Dodd, M. D., & MacLeod, C. M. (2004). False recognition without intentional learning. Psychonomic Bulletin & Review, 11, 137-142.
Dodd and MacLeod were interested in how deeply words need to be processed in order to elicit false recognition in the DRM paradigm. If false recognition only happens after intentional processing, then there should be no false recognition in an incidental learning paradigm.
Experiment 1
Participants were presented with 3 12-item DRM lists in different font colors. They were to ignore the word and indicate what color the font was. After this task, they took a surprise recognition test.

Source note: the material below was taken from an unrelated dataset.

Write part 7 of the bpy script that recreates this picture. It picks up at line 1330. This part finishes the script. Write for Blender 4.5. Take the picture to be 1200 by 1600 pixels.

Participants were very likely to false alarm to critical lures (70%), indicating that intentional encoding is not necessary to elicit false recognition. (The effect remained even with corrected recognition). Interestingly, they only said “old” to 53% of the targets.
Experiment 2
Participants were presented with the same lists as Experiment 1, but they were to read the words and ignore the colors. After this task, they took a surprise recognition task.
Having to read the words increased the rate of true recognition (83%). False recognition was equivalent (71%). When comparing the two experiments, reading the words dramatically increased true recognition (compared to incidental learning), but it had no effect on false recognition.
Thus, false recognition is not dependent on intentional processing. This is the first demonstration of this effect.